#### EXCERPTED DATA
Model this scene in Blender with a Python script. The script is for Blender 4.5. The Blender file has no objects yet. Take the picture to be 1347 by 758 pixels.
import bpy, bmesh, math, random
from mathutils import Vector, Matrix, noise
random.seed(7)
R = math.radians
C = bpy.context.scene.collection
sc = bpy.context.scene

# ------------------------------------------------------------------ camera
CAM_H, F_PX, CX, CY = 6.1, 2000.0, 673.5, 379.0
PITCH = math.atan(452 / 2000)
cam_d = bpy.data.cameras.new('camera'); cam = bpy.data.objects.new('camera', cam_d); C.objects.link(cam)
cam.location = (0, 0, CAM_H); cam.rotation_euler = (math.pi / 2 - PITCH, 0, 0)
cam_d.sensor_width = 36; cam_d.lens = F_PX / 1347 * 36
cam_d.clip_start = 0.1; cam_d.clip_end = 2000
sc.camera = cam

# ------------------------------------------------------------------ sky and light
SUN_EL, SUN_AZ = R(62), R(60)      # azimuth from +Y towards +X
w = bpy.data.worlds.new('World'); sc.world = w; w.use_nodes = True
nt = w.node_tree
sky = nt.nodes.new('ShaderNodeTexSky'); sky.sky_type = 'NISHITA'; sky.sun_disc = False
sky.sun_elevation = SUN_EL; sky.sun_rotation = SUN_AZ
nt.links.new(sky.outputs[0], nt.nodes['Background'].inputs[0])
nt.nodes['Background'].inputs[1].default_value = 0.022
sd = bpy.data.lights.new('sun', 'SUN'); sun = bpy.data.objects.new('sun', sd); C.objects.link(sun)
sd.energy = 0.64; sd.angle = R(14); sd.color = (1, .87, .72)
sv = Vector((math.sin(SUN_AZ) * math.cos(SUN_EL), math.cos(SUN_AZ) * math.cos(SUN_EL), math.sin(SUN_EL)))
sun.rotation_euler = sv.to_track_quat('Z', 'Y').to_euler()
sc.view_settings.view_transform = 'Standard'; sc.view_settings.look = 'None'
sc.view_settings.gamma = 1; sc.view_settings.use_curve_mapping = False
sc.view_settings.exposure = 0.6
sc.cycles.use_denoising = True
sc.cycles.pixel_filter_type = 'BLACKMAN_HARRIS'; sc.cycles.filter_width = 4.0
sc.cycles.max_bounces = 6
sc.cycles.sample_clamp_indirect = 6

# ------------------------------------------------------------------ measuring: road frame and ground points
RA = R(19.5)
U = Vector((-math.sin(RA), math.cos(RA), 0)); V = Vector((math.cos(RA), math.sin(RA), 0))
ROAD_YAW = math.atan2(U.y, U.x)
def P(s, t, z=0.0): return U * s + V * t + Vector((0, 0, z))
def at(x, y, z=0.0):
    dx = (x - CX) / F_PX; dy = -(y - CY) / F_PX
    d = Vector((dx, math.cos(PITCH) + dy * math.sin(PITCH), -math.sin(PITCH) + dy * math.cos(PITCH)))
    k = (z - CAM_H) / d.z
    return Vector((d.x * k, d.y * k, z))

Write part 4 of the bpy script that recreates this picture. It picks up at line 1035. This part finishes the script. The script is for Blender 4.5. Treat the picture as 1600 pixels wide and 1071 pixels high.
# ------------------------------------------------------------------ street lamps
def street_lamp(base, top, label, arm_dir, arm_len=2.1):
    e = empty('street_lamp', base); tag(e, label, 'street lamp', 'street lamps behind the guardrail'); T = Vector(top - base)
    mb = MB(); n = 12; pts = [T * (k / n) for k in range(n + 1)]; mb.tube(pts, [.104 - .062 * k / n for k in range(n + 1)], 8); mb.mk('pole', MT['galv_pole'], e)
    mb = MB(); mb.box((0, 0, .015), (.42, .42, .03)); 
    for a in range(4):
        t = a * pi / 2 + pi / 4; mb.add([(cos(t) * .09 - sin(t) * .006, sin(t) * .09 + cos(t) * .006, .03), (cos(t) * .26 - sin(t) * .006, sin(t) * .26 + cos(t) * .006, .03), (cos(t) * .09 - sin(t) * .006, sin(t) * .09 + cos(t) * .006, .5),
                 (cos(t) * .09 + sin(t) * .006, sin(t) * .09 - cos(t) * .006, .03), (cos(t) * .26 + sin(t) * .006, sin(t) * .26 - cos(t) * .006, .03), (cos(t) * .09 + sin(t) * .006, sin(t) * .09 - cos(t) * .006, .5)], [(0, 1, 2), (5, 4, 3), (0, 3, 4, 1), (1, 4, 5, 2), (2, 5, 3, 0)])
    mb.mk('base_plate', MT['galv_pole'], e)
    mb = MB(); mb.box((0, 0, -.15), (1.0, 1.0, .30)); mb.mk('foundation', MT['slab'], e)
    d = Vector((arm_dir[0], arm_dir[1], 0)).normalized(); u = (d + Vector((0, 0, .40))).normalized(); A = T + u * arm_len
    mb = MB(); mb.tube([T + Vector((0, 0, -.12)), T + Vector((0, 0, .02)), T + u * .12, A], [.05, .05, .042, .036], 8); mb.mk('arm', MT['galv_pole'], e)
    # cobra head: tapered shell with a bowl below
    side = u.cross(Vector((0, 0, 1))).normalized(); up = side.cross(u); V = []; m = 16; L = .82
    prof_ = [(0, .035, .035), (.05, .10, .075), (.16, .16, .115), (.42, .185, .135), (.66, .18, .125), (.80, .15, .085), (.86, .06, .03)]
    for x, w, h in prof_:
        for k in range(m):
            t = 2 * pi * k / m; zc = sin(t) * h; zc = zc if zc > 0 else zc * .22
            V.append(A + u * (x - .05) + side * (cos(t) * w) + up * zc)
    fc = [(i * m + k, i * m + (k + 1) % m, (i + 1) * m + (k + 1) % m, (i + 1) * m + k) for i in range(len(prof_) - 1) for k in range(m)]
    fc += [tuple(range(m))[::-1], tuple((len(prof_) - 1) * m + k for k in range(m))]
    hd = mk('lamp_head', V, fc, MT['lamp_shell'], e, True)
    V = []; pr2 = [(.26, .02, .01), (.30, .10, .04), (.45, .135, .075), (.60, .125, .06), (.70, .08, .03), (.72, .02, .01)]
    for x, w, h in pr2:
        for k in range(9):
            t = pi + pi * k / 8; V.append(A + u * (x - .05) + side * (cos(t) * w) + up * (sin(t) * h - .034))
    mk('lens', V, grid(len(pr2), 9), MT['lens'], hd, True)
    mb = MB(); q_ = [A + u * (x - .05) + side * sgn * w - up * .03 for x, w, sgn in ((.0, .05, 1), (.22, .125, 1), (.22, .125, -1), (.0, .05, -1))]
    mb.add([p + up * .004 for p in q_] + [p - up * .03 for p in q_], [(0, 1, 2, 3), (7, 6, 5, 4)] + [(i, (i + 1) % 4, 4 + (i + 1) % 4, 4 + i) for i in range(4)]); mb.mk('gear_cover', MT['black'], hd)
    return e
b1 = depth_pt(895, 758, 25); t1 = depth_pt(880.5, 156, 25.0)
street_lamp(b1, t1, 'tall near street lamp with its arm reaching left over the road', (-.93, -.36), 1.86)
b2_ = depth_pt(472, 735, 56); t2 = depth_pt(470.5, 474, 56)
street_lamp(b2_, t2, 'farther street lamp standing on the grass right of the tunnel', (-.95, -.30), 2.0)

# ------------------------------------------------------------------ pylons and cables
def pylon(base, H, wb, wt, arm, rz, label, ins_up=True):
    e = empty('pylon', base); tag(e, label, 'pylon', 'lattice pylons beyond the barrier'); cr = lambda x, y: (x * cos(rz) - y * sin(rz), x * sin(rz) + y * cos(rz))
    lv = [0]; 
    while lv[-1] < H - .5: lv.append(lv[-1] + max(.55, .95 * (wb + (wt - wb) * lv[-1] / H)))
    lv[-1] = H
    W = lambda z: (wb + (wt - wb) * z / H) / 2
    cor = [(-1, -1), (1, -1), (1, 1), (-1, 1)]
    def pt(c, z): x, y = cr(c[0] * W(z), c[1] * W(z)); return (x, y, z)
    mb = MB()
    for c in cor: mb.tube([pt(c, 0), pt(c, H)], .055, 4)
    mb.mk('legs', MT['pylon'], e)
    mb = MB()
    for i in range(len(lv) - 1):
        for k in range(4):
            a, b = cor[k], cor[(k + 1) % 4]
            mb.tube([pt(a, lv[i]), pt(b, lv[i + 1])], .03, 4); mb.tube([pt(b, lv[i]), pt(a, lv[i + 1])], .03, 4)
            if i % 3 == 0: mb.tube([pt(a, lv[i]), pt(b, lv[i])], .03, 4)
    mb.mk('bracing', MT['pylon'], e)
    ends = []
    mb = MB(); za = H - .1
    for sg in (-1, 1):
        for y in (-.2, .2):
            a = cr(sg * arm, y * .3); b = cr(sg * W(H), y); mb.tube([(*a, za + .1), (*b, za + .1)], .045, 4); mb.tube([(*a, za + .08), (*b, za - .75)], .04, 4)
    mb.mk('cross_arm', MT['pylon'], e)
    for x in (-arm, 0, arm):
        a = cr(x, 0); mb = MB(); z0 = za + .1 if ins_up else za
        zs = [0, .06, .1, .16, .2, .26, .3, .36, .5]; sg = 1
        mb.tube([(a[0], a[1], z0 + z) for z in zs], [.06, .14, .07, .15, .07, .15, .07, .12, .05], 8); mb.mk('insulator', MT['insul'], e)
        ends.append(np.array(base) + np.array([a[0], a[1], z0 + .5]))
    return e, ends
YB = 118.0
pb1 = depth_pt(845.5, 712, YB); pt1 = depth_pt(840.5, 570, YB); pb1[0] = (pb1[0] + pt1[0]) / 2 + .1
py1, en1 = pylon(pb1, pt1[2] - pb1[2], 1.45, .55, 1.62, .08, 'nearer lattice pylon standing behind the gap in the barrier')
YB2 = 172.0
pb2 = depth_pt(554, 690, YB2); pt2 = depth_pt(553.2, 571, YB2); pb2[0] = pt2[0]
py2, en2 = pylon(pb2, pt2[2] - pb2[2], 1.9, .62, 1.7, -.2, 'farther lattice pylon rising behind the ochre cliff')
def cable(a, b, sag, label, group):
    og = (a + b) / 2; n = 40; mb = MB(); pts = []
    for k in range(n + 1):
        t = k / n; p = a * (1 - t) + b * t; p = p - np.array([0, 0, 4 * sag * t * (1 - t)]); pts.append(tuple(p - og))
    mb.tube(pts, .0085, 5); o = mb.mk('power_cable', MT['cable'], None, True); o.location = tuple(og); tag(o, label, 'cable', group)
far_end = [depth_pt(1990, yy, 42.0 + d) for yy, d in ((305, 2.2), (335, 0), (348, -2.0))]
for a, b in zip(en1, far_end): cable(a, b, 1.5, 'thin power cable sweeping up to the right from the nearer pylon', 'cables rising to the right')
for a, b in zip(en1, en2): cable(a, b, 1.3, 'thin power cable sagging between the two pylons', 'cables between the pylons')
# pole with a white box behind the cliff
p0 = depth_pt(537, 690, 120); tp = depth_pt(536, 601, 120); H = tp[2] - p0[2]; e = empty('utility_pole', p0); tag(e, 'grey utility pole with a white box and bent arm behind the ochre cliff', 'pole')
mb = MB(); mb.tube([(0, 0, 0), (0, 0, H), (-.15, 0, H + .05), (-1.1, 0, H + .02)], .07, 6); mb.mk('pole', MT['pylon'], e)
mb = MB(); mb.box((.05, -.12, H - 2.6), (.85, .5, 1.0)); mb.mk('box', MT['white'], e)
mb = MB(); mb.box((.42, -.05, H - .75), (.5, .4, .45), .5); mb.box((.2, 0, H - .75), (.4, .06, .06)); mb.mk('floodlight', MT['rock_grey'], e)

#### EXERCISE
Up to and including the line with "sc.camera = cam", repeat the data exactly, starting from its first line; nothing else belongs in the response.

#### FINAL RESULT
Model this scene in Blender with a Python script. The script is for Blender 4.5. The Blender file has no objects yet. Take the picture to be 1347 by 758 pixels.
import bpy, bmesh, math, random
from mathutils import Vector, Matrix, noise
random.seed(7)
R = math.radians
C = bpy.context.scene.collection
sc = bpy.context.scene

# ------------------------------------------------------------------ camera
CAM_H, F_PX, CX, CY = 6.1, 2000.0, 673.5, 379.0
PITCH = math.atan(452 / 2000)
cam_d = bpy.data.cameras.new('camera'); cam = bpy.data.objects.new('camera', cam_d); C.objects.link(cam)
cam.location = (0, 0, CAM_H); cam.rotation_euler = (math.pi / 2 - PITCH, 0, 0)
cam_d.sensor_width = 36; cam_d.lens = F_PX / 1347 * 36
cam_d.clip_start = 0.1; cam_d.clip_end = 2000
sc.camera = cam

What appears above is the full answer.